A Salvation Army store of the mind, ‘Paul’s Boutique’ was one of the high water marks of the sampling era. The throwaway references to White Castle and Led Zep on the first album were now a dense collage of name checks, allusions and “B-Boy Bouillabaisse”, enhanced by the Dust Brothers’ thrift-store clutter style of production.

12: A TRIBE CALLED QUEST

THE LOW END THEORY

(JIVE, 1991)

‘The Low End Theory’ found the Tribe attempting to live up to jazz as a process enabling freedom, improvisation, texture and links to a tradition at least a century old.
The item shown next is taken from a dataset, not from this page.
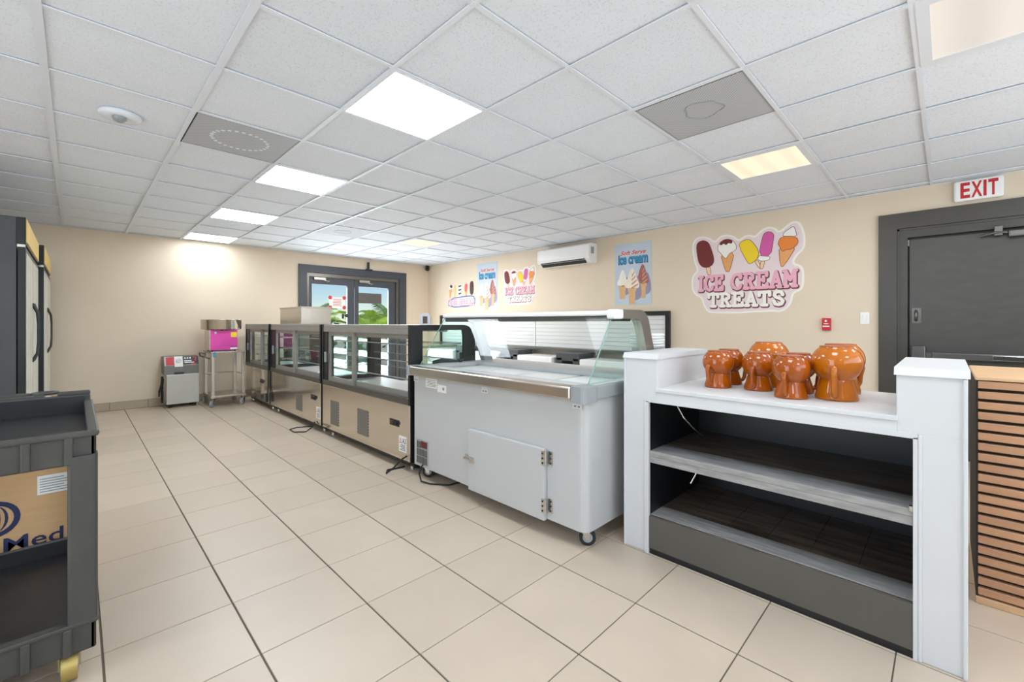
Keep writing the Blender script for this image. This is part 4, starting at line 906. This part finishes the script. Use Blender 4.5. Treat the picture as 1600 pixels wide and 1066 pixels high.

With that in mind, the “low end theory” became more than just a use of the bottom end to move butts (although it definitely was that), but a claim to history and heritage.

13: DR DRE

THE CHRONIC

(DEATH ROW, 1992)

The languid pace, lazy drawls and laid-back beats surrounded tales of horrific, but matter-of-fact, violence, and its insouciance was simultaneously bloodcurdling and seductive. ‘The Chronic’ inspired more wiggas than Muddy Waters and ended the sampling era by emphasising live basslines, Moog hooks and Leon Haywood, Isaac Hayes and Donny Hathaway interpolations.

14: WU-TANG CLAN

ENTER THE WU-TANG (36 CHAMBERS)

(LOUD, 1993)

Brandishing a remarkable mythology fashioned out of fortune-cookie versions of ancient Chinese secrets, Fi
ve
Percent mathematics and chess master Gary Kasparov’s Sicilian defence, the Wu-Tang Clan talk loudly and carry a big shtick on the album that rescued New York hip-hop from the blahs.

15: NAS

ILLMATIC

(COLUMBIA,1994)

The son of jazz trumpeter Olu Dara, Nasir Jones is hip-hop’s chosen one. His status as New York hip-hop’s saviour rests on this masterpiece which is as tense as Public Enemy, as street as NWA and as laden with pure skills as Eric B & Rakim.

16: NOTORIOUS B.I.G.

READY TO DIE

(BAD BOY, 1994)

The former Bed-Stuy drug dealer was the gregarious court jester who used his quick wit to stave off his heart of darkness. Notorious BIG made his money with MTV-friendly, overweight-lover party raps, but made his rep with his pure mic skills: cinematic details, a hardcore sensibility tempered by a remorseful pathos, and a voice that enveloped the beat.

17: VARIOUS ARTISTS

RETURN OF THE DJ

(BOMB HIP-HOP, 1995)

With the four elements of hip-hop (MCing, DJing, graffiti and b-boying) largely reduced to rapping in the popular imagination, this album almost single-handedly brought back the art of cutting and chopping records and turned it into something new.

18: JAY-Z

REASONABLE DOUBT

(ROC-A-FELLA, 1996)

Replacing Biggie, Nas and Christopher Walken as the king of New York, Jay-Z is a hip-hop John Woo: chronicling violence and drug-dealing with often breathtakingly vivid detail one minute, but the very next moment he’s sobbing uncontrollably about his Mom – the perfect summation of the gangsta’s mindset.

19: OUTKAST

AQUEMINI

(LA FACE, 1998)

Opening with a song called ‘Return of the ‘G’’, Aquemini set you up for some big ballin’ and shot callin’, but then hit you with lyrics like, “Return of the gangsta thanks to/Them niggas who got dem kids, who got enough to buy an ounce/But not enough to bounce dem kids to the zoo/Or to the park so they grow up never seein’ the light”.

20: CANNIBAL OX

THE COLD VEIN

(DEFINITIVE JUX, 2001)

Unlike underground university grads like Anti-Pop Consortium and Anticon, Cannibal Ox aren’t arty cats out to wow you with artifice, nor beat diggers out to wow you with artefacts. Instead, The Cold Vein unites the street corner and the dorm room, the cipher and the poetry slam, seamlessly.